Female Entrepreneurs & Access To Cash

More than ever, modern women can be found in leadership roles in competitive and generally male-led industries such as finance, engineering and sciences. With many succeeding in such positions it has been established that women-owned firms even outperform those owned by their male counterparts. The number of female entrepreneurs in the UK has also seen a vast increase over the last decade. With the earliest record of 646,000 self-employed women taken in 1984, by 2020 that number has more than doubled to a staggering 1.6 million.

However, despite the progress over the last few decades in encouraging and welcoming women into leadership roles, barriers continue to disadvantage female entrepreneurs when compared to their male counterparts.

Women are twice as likely as men to mention family responsibilities as a barrier to starting a business. Similarly, for female entrepreneurs with children, primary care responsibilities are the number one barrier to further business success, with 46% of female parent entrepreneurs identifying it as a “very important” barrier versus 33% of male parents with businesses. Maternity can also be a particular challenge for women entrepreneurs and small business owners, as the legal framework and protections available for employees do not always apply.

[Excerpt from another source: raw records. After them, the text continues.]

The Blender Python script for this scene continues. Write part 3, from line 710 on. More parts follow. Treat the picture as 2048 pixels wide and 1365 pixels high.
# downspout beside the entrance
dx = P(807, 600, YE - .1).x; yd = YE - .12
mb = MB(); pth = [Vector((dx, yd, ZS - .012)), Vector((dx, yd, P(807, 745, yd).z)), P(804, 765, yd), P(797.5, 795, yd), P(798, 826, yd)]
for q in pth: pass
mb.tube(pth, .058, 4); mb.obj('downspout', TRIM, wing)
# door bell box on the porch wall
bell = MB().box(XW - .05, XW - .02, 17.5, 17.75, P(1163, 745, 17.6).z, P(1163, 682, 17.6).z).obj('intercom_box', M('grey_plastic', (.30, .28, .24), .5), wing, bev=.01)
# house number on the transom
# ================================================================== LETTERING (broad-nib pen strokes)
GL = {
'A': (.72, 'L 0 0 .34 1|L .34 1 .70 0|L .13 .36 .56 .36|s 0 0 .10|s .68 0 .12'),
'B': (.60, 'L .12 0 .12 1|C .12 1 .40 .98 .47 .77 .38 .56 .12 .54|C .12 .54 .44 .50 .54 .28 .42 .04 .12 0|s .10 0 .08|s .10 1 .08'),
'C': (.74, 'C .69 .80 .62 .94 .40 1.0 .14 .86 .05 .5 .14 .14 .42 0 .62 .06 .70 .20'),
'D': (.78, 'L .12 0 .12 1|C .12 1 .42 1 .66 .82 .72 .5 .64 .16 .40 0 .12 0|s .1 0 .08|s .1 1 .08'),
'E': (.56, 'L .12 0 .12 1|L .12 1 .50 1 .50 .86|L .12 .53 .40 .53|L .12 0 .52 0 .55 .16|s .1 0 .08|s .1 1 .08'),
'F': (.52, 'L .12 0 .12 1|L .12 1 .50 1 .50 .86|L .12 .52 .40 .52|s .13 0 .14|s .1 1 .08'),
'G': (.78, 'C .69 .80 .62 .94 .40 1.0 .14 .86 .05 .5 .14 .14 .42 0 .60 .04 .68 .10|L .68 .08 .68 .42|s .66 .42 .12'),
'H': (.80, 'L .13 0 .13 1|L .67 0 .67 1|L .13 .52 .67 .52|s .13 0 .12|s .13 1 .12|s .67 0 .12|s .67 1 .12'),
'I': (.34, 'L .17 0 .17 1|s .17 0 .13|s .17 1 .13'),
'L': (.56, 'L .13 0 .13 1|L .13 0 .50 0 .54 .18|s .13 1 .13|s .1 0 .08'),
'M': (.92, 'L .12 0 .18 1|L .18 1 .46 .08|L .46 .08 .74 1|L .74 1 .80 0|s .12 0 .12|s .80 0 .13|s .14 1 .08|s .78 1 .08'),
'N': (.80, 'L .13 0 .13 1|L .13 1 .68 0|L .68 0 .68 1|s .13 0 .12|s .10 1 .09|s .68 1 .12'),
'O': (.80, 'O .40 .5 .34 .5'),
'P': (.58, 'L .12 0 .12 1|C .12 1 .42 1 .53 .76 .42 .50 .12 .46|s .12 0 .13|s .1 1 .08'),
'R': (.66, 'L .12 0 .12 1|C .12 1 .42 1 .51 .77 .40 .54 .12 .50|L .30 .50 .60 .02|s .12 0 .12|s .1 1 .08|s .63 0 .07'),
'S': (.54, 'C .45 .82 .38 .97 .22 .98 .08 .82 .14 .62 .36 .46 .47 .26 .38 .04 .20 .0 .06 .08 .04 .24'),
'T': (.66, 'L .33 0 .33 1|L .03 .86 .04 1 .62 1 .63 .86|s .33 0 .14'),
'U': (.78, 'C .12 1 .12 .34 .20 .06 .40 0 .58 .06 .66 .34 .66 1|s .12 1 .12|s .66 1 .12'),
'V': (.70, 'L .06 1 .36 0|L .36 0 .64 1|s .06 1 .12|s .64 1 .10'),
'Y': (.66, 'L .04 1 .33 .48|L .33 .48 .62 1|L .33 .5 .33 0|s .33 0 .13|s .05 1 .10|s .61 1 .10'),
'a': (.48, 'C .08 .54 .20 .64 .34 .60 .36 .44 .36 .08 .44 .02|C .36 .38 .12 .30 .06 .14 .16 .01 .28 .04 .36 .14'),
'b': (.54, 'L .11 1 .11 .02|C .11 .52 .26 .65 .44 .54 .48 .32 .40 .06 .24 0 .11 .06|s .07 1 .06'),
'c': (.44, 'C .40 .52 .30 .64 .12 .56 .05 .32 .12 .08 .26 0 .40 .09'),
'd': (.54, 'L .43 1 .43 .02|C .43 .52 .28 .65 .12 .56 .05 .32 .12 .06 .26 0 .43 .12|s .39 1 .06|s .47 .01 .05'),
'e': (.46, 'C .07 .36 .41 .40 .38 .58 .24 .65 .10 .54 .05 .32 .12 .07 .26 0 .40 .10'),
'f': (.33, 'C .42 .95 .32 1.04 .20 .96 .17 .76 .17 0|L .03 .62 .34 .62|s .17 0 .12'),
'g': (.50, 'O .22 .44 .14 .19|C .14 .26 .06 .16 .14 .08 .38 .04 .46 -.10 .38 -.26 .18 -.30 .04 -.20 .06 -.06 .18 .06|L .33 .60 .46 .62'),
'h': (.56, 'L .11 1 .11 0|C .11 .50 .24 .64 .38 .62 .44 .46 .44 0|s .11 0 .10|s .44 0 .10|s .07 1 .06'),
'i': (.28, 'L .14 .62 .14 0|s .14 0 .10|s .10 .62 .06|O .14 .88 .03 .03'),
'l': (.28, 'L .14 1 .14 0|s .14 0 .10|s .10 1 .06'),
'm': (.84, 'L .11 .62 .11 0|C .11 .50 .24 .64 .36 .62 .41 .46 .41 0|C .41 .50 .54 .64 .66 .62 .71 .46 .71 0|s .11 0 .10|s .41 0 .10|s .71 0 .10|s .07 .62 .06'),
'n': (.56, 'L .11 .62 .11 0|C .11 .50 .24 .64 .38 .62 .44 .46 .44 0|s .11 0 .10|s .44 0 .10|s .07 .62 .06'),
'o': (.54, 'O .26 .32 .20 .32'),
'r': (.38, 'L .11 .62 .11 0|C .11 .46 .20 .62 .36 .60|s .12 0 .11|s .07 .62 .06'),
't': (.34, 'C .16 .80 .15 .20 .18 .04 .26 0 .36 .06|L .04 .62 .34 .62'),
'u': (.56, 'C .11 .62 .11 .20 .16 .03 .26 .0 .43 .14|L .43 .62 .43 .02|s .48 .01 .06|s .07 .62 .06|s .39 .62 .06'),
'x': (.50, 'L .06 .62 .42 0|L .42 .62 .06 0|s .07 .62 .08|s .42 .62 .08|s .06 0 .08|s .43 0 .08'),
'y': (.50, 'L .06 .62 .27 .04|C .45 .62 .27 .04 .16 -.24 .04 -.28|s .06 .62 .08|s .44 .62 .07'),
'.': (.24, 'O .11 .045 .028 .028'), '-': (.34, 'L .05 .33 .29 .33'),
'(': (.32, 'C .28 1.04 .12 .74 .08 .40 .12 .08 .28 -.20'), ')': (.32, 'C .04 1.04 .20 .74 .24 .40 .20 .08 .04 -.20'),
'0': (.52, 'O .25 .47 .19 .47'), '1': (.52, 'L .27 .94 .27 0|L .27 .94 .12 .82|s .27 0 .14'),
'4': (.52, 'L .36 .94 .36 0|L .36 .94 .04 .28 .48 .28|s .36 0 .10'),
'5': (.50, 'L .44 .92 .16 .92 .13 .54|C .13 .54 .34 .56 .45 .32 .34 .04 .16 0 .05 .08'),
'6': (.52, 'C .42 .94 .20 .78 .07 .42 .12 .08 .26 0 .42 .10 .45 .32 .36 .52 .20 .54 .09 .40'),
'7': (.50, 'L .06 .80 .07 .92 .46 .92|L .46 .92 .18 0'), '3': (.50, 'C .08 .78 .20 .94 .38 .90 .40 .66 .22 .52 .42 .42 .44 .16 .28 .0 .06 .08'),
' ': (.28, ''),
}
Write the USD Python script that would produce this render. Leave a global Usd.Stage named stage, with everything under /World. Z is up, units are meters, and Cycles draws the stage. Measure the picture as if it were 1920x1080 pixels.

Not only can balancing family life and work life affect women in business, but another crucial milestone in business is funding, and often for many women, the lack thereof. Around one third of women say access to funding is the biggest barrier to starting a business, compared to 20% of men, while only 1% of all venture funding goes to businesses founded by all-female teams. This is particularly relevant for women of colour and those with disabilities, as 25% of ethnic minority-owned businesses are reported to have a lack of self-confidence with finance; 16% above the average level.

With it estimated that it will take a whopping 30 years to reach gender parity in Britain, supporting and uplifting women in business, including those who attempt to break their way into it, is still critical. Up to £250 billion of new value could be added to the UK economy if women started new businesses at the same rate as UK men. Plus, research has shown that gender-balanced boards are more successful than mono-cultural boards on every measure.

But, thanks to worldwide campaigns like International Women’s Month and organisations such as Women Entrepreneurs UKProwess and Women Mean Biz, female entrepreneurs are being offered more support and guidance on how to thrive in the business world than ever before. And as life and business alike continue to change dramatically by the minute, the future for female entrepreneurs only looks more and more promising.